US Department of Energy funds battery research with $25 million

The US Department of Energy (DOE) will announce 25 million dollars in eleven projects related to next-generation batteries. The projects focus on advancing materials, processes, machines, and equipment for domestic manufacturing.

Image: Rockwell Automation

The projects are separated into two categories: ‘Platforms for Next-Generation Battery Manufacturing’ and ‘Smart Manufacturing Platforms for Battery Production.’ On top of that, the former is divided into three subtopics. The first focuses on “advanced processes and/or high-performance processing machines for low cost, large-scale, sustainable, commercial manufacture of sodium-ion batteries.” In this category, the DOE selected AM Batteries, Argonne National Laboratory, and Clean Republic SODO LLC d/b/a Dakota Lithium Materials to receive $2.8 million, $1.5 million, and $2 million, respectively.

The Argonne National Laboratory just recently received 50 million dollars from the DOE to fund the ‘Low-cost Earth-abundant Na-ion Storage’ (LENS) consortium. The goal is to develop long-lasting, high-energy sodium-ion batteries.
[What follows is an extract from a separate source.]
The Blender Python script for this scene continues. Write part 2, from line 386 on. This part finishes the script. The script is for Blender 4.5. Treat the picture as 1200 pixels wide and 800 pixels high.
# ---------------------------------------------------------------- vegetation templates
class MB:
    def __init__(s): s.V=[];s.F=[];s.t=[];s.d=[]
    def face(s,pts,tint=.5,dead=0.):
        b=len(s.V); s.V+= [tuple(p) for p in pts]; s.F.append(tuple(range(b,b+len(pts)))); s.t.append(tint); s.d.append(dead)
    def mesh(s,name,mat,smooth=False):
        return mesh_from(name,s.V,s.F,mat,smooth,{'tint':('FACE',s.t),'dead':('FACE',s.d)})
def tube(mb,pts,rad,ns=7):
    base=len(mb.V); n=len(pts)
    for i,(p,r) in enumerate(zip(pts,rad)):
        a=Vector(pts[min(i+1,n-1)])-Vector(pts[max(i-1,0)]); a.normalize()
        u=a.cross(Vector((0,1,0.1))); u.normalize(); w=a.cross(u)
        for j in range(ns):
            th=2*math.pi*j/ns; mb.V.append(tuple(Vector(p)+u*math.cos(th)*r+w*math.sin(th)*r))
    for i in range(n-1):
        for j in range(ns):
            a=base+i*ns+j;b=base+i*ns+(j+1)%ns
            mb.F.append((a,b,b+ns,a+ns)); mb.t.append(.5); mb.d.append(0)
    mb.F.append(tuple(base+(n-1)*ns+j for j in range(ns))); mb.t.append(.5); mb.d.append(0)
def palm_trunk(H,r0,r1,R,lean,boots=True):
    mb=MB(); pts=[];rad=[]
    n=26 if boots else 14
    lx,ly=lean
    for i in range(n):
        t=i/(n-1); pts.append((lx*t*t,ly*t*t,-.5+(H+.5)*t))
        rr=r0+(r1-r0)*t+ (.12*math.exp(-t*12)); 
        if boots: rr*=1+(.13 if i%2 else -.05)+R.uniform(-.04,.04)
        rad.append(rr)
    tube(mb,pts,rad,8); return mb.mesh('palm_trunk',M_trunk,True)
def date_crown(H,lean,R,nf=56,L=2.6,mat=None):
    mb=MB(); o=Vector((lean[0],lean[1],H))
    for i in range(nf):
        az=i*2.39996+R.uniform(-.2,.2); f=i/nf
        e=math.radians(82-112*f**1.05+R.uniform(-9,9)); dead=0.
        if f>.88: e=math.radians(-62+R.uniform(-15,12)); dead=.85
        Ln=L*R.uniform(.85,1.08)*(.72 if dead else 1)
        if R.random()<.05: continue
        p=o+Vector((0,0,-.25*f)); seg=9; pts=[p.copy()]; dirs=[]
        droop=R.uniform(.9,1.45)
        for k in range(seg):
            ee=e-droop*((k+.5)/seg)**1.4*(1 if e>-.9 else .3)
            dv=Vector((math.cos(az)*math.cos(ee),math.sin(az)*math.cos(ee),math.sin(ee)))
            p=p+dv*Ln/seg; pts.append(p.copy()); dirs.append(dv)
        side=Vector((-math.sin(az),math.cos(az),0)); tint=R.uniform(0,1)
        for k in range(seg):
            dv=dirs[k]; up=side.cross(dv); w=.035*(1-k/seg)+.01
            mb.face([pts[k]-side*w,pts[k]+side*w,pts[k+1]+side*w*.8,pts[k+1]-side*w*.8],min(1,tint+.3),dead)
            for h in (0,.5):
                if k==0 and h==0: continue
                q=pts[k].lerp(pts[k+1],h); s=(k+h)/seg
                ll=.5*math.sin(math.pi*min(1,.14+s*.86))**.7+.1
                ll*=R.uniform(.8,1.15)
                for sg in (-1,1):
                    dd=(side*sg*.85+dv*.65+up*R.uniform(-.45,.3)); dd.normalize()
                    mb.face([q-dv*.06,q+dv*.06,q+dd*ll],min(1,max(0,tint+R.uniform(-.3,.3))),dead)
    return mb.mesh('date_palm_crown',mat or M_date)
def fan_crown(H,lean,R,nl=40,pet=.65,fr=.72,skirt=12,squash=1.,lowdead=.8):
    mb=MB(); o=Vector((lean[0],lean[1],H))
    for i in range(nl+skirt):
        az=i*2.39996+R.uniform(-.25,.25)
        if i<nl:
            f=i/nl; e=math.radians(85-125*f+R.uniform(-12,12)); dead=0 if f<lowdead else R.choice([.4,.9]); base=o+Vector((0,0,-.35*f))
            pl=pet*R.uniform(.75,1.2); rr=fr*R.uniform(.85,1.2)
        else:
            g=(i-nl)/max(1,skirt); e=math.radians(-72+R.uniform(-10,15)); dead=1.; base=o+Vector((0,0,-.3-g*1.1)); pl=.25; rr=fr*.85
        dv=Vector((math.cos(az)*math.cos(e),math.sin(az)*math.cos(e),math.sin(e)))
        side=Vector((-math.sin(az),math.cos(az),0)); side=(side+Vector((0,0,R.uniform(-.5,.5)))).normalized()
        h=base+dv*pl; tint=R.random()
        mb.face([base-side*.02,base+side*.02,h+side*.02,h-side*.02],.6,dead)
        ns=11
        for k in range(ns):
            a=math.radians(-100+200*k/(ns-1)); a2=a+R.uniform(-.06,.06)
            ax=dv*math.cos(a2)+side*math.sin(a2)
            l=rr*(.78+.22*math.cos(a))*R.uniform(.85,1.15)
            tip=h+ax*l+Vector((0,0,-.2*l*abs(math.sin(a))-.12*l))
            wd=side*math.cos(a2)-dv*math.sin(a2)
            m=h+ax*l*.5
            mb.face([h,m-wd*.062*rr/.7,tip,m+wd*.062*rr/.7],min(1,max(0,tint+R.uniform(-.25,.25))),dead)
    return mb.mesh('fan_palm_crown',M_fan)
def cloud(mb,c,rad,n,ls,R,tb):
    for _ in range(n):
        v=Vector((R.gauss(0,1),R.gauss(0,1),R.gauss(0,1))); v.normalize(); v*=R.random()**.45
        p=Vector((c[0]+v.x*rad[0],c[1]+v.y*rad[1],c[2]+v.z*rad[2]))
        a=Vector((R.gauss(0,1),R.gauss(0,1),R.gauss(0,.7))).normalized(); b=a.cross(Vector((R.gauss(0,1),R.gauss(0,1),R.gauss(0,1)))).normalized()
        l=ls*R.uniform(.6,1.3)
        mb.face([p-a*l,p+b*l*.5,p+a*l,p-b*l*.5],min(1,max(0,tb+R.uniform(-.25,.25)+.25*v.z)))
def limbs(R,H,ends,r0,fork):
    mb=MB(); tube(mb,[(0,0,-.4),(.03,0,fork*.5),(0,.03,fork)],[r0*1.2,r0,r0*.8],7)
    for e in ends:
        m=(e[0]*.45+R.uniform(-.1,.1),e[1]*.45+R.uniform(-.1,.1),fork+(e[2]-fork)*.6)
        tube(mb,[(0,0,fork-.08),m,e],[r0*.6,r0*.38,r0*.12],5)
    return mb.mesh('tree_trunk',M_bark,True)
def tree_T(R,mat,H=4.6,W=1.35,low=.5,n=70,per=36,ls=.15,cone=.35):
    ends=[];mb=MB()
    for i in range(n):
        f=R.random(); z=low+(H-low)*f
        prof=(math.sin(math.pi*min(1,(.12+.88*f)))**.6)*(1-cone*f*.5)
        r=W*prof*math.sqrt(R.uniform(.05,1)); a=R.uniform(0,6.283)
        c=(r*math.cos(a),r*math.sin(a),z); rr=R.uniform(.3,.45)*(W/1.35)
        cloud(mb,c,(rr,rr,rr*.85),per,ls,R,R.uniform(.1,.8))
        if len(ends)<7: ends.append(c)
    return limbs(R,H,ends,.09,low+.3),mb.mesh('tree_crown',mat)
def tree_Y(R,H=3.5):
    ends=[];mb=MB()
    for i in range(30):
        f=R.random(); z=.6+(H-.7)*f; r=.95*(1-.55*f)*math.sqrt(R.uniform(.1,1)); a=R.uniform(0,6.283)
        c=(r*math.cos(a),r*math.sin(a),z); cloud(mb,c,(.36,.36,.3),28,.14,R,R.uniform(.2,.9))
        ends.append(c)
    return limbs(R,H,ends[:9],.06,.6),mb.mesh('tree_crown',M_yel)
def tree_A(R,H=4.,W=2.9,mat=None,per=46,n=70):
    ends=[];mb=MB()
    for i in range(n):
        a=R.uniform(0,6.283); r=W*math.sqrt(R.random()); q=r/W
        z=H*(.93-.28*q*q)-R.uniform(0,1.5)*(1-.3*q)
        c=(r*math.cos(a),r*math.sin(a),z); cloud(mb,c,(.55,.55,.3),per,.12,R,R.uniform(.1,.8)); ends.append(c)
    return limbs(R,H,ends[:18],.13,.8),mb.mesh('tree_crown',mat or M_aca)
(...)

The second subtopic looks at “design and manufacturing of flow battery membranes, as well as system design and manufacturing for scale-up of flow battery production and cost-effective integration of flow battery systems,” the DOE explains. Here, too, it selected four companies to support, namely Quino Energy, Arkema, and the University of Akron. They will receive 2.6 million, 2.1 million, and 1.6 million dollars, respectively.

Arkema, for instance, backs Tiamat Energy, a sodium-ion cell developer spun off from the French national research centre CNRS (Centre national de la recherche scientifique). The University of Akron received two million dollars from the DOE in November to work on the recycling of EV battery components and to eliminate the flow of plastics/polymers from end-of-life EV battery packs to landfills and fulfil the objective.

For the third subtopic, the DOE selected three projects to support “scalable manufacturing processes and equipment for nanolayered films.” To that end, the University of Maryland and the Illinois Institute of Technology will each receive $2.6 million. The former is part of the above-mentioned consortium LENS. And one year ago, it received just over 4.8 million dollars from the DOE to “increase the charge/discharge-rate capability, energy density, and operating temperature window of solid-state lithium metal batteries”. 

The second category, focusing on smart manufacturing, includes three projects, each of which will receive 2.6 million dollars: Charge CCCV, American Lithium Energy Corp, and Titan Advanced Energy Solutions.